Trois questions à Samuel Durand, auteur de Time to work, documentaire sur le rapport au travail, sur les écrans à compter du 4 avril 2023

Le cumul emploi/second job vous surprend-il ?

Je l’ai observé aux États-Unis, ou au Canada, voire au Vietnam, au cours des différents voyages que j’ai pu effectuer depuis trois ou quatre ans. Outre-Atlantique, de mémoire, cette pratique concerne près de 40 % des actifs. Ce n’est pas du tout dans les mêmes proportions qu’en France.
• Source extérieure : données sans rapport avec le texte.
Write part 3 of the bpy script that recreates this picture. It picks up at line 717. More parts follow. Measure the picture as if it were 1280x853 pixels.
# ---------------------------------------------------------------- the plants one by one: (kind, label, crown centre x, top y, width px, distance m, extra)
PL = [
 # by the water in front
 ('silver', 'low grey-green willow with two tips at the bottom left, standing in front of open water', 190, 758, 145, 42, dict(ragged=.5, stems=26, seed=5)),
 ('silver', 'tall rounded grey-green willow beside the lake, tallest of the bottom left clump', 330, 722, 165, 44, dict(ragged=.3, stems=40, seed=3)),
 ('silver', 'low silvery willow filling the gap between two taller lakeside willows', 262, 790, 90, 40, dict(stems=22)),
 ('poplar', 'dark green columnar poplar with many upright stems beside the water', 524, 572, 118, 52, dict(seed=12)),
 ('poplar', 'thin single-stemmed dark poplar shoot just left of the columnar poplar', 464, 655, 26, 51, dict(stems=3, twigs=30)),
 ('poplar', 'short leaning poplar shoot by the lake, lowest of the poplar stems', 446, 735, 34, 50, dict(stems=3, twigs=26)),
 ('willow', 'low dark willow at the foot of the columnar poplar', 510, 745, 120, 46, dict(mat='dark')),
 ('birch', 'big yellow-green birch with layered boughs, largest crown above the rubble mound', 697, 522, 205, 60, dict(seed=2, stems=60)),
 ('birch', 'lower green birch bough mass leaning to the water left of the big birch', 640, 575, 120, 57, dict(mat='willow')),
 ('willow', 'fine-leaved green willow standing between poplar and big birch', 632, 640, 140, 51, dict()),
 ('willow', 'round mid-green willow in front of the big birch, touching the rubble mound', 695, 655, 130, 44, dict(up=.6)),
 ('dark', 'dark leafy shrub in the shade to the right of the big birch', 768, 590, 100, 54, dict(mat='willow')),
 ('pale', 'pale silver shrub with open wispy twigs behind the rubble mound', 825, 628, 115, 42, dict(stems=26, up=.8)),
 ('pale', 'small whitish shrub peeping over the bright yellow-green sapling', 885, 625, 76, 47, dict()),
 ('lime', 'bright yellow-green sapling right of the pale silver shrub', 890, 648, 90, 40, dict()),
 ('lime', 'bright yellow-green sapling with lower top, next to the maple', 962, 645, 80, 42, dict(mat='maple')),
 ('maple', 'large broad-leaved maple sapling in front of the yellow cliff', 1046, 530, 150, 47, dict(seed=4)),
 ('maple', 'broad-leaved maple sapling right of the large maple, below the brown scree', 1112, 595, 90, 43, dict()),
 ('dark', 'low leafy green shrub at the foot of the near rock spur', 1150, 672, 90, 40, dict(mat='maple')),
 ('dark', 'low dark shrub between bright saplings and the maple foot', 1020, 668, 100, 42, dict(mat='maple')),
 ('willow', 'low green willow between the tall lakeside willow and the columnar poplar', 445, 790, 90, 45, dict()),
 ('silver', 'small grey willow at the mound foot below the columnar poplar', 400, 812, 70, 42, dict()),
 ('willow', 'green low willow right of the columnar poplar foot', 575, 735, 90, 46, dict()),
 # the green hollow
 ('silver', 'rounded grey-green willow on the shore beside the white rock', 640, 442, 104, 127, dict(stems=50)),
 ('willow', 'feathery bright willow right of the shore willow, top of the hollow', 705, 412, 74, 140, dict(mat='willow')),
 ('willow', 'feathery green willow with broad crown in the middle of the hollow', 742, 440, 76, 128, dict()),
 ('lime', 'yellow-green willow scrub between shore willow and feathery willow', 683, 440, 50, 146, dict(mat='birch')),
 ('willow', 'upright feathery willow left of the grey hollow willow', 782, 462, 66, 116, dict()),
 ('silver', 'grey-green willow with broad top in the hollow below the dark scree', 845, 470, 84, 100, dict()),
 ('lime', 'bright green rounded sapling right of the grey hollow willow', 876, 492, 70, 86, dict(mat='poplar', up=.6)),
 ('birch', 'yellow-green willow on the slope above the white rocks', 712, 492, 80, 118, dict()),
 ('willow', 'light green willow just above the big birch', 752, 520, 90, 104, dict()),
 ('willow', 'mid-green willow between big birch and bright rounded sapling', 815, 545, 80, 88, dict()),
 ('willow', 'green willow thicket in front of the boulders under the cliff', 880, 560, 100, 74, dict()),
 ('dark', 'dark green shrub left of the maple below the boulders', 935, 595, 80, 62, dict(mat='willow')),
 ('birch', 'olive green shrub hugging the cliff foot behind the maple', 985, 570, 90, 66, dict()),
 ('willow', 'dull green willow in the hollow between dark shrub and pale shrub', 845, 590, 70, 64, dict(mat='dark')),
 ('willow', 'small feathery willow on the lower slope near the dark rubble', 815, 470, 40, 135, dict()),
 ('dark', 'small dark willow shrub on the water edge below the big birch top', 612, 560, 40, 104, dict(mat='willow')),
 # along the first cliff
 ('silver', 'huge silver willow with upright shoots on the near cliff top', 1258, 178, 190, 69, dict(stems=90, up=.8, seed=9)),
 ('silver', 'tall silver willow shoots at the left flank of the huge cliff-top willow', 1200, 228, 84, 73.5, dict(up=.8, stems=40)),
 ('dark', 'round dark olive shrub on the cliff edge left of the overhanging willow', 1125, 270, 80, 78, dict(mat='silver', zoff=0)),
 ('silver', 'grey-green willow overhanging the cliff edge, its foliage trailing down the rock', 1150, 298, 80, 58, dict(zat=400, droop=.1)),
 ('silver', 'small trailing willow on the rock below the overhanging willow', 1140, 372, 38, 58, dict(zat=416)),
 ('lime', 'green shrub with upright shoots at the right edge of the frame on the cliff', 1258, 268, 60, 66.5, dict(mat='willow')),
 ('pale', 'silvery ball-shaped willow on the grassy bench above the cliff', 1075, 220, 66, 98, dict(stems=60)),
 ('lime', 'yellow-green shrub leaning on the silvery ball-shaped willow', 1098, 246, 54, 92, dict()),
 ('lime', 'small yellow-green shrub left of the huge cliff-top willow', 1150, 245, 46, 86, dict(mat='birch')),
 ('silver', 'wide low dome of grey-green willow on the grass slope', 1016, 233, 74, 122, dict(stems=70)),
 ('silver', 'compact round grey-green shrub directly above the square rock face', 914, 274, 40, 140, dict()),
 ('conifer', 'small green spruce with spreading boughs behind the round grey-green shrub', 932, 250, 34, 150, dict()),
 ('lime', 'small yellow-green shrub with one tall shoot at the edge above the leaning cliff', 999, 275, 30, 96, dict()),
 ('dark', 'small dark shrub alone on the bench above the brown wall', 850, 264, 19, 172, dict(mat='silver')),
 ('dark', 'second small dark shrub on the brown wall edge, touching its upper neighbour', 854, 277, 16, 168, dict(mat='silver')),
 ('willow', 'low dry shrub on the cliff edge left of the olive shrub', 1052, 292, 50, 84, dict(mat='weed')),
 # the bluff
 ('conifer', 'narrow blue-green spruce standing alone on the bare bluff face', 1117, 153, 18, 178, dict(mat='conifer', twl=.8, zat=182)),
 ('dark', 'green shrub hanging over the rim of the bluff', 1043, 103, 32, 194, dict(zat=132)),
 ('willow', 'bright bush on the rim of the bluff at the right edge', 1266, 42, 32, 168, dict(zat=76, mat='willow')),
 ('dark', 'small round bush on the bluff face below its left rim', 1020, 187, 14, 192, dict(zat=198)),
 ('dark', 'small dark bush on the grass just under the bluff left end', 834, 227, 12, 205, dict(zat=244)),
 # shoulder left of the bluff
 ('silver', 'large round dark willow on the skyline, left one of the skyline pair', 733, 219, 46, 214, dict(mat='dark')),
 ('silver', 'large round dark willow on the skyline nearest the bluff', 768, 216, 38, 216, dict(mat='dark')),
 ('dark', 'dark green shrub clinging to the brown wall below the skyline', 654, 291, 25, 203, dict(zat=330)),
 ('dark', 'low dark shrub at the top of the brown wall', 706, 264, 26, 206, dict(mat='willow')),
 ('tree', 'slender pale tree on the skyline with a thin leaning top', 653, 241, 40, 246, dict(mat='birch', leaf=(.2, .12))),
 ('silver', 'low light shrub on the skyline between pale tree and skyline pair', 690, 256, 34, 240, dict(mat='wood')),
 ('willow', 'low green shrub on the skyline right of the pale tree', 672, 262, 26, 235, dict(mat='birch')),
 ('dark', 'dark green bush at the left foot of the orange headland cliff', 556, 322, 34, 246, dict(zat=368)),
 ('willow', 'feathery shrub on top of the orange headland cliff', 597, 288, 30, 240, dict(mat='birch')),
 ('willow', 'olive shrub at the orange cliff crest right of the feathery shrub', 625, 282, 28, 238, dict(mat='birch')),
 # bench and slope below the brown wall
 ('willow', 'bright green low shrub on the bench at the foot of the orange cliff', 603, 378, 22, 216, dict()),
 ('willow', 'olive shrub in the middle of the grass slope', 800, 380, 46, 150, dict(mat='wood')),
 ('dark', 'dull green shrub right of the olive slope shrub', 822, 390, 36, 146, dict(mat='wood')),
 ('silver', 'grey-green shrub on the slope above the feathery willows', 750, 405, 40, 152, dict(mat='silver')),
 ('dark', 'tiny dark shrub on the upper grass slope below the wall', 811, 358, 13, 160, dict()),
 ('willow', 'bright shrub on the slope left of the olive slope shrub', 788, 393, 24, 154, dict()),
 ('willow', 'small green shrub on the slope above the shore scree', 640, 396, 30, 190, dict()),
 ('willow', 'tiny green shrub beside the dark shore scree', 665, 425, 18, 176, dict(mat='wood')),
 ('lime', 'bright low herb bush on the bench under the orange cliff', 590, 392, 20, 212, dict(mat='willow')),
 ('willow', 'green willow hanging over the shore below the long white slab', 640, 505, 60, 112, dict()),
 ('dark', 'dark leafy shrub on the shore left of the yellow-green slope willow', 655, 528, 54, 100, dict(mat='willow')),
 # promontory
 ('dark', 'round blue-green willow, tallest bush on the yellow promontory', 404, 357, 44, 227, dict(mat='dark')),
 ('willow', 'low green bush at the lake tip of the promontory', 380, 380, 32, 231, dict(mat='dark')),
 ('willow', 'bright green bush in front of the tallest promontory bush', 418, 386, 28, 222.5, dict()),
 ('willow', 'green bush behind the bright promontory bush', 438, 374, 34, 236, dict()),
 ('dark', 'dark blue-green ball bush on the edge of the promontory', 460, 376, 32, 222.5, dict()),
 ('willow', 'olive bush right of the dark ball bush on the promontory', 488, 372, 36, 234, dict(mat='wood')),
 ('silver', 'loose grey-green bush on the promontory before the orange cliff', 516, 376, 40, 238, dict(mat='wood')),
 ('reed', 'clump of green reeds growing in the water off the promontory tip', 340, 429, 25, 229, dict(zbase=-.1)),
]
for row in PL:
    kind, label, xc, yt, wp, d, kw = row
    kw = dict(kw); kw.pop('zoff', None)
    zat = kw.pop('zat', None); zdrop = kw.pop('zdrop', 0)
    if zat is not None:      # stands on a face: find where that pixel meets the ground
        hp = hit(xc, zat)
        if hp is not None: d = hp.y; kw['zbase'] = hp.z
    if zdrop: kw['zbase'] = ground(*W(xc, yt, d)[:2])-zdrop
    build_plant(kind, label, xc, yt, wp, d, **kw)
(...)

Dans l’Hexagone, ce mouvement croît avec ceux qui ont des difficultés face au coût de la vie, mais aussi avec ceux guidés par l’envie de faire plusieurs choses de leur vie, pas assez nourris intellectuellement par leur première activité.

Est-ce le signe que la réduction du temps de travail, dont on parle beaucoup, ne reflète pas les aspirations de la plupart des actifs ?

Le travail n’est pas vu par tous comme une corvée dont il faut se débarrasser. Au-delà des métiers ou des secteurs différents, cohabitent plusieurs façons d’envisager le travail. Commerçants, artisans, entrepreneurs… vivent un vrai engagement, avec des temps de travail qui dépassent très largement les 35 heures. Le travail est constitutif de l’identité. Dans Time to work, un parallèle est d’ailleurs fait avec les sportifs de haut niveau.

La France est traversée par un mouvement de remise en question du rapport au travail. Est-ce une spécificité nationale ?

La remise en cause est universelle. Je l’ai retrouvée dans la dizaine de pays visités. Mais elle s’exprime plus violemment en France qu’ailleurs, avec des manifestations sur la valeur du travail. Entre la pression exercée au Japon, et la séparation nette en Suède, il n’y a pas de bonne recette.